-- Start DATA EXCERPT --
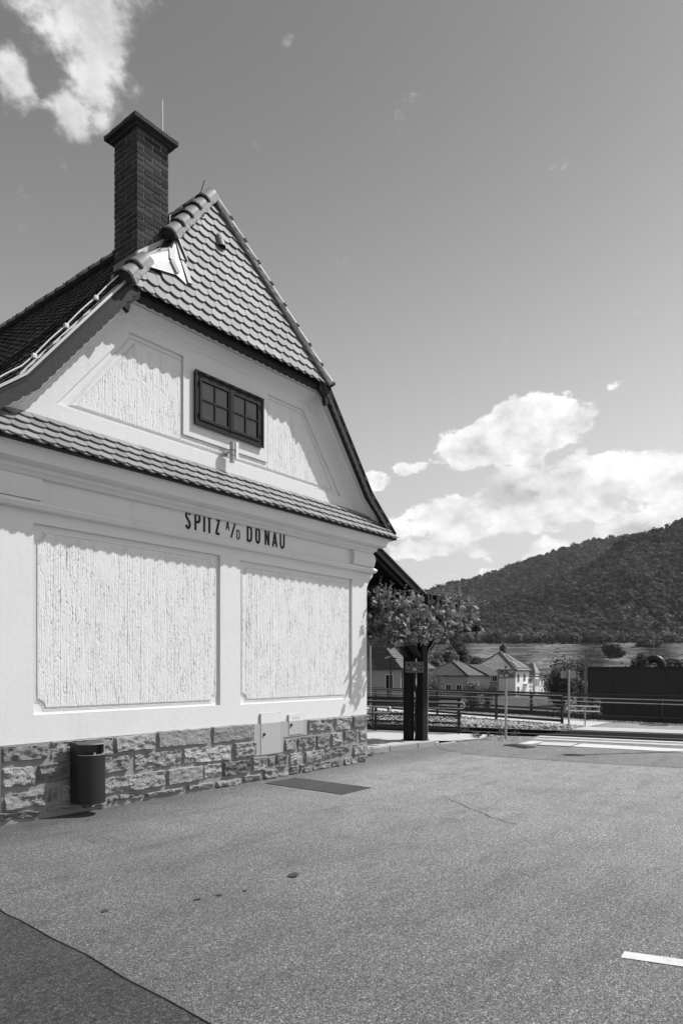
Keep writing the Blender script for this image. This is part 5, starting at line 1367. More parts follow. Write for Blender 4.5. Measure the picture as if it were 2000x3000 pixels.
# upright young shoots
for i in range(46):
    x = rnd.choice((rnd.uniform(.1, .5), rnd.uniform(2.5, 3.7), rnd.uniform(.3, 3.8), rnd.uniform(2.6, 3.2))); y = rnd.uniform(-.35, .5); zb_ = float(np.interp(x, [.1, 2.0, 3.0, 4.1], [2.9, 2.9, 3.1, 2.65])); h = rnd.uniform(.08, .36); lean = rnd.uniform(-.1, .14)
    for s_ in range(7):
        me = LM[(i + s_) % 4]; f_ = s_ / 6
        E_ = Matrix.LocRotScale(Vector((x + lean * f_ + rnd.uniform(-.03, .03), y + rnd.uniform(-.03, .03), zb_ + h * f_)), Matrix.Rotation(R(rnd.uniform(0, 360)), 3, 'Z') @ Matrix.Rotation(R(rnd.gauss(50, 30)), 3, 'X'), Vector((1, 1, 1)) * (.1 - .06 * f_))
        o = len(V); vs = [E_ @ v.co for v in me.vertices]; V += vs; T += [rnd.uniform(.8, 1.9)] * len(vs)
        for f in me.polygons: F.append([o + v for v in f.vertices])
bigmesh('leaf_mass', V, F, M['leaf2'], vn, tone=T, kind='stuff')

# ------------------------------------------------------------------ railings and fences
def along(line, s):
    acc = 0
    for a, b in zip(line, line[1:]):
        L = math.hypot(b[0] - a[0], b[1] - a[1])
        if s <= acc + L: f_ = (s - acc) / L; return Vector((a[0] + (b[0] - a[0]) * f_, a[1] + (b[1] - a[1]) * f_, 0)), Vector((b[0] - a[0], b[1] - a[1], 0)).normalized()
        acc += L
    return Vector((*line[-1], 0)), Vector((b[0] - a[0], b[1] - a[1], 0)).normalized()
def line_len(line): return sum(math.hypot(b[0] - a[0], b[1] - a[1]) for a, b in zip(line, line[1:]))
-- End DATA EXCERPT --
Reproduce all of the material exactly, apart from the pictures.

Keep writing the Blender script for this image. This is part 5, starting at line 1367. More parts follow. Write for Blender 4.5. Measure the picture as if it were 2000x3000 pixels.
# upright young shoots
for i in range(46):
    x = rnd.choice((rnd.uniform(.1, .5), rnd.uniform(2.5, 3.7), rnd.uniform(.3, 3.8), rnd.uniform(2.6, 3.2))); y = rnd.uniform(-.35, .5); zb_ = float(np.interp(x, [.1, 2.0, 3.0, 4.1], [2.9, 2.9, 3.1, 2.65])); h = rnd.uniform(.08, .36); lean = rnd.uniform(-.1, .14)
    for s_ in range(7):
        me = LM[(i + s_) % 4]; f_ = s_ / 6
        E_ = Matrix.LocRotScale(Vector((x + lean * f_ + rnd.uniform(-.03, .03), y + rnd.uniform(-.03, .03), zb_ + h * f_)), Matrix.Rotation(R(rnd.uniform(0, 360)), 3, 'Z') @ Matrix.Rotation(R(rnd.gauss(50, 30)), 3, 'X'), Vector((1, 1, 1)) * (.1 - .06 * f_))
        o = len(V); vs = [E_ @ v.co for v in me.vertices]; V += vs; T += [rnd.uniform(.8, 1.9)] * len(vs)
        for f in me.polygons: F.append([o + v for v in f.vertices])
bigmesh('leaf_mass', V, F, M['leaf2'], vn, tone=T, kind='stuff')

# ------------------------------------------------------------------ railings and fences
def along(line, s):
    acc = 0
    for a, b in zip(line, line[1:]):
        L = math.hypot(b[0] - a[0], b[1] - a[1])
        if s <= acc + L: f_ = (s - acc) / L; return Vector((a[0] + (b[0] - a[0]) * f_, a[1] + (b[1] - a[1]) * f_, 0)), Vector((b[0] - a[0], b[1] - a[1], 0)).normalized()
        acc += L
    return Vector((*line[-1], 0)), Vector((b[0] - a[0], b[1] - a[1], 0)).normalized()
def line_len(line): return sum(math.hypot(b[0] - a[0], b[1] - a[1]) for a, b in zip(line, line[1:]))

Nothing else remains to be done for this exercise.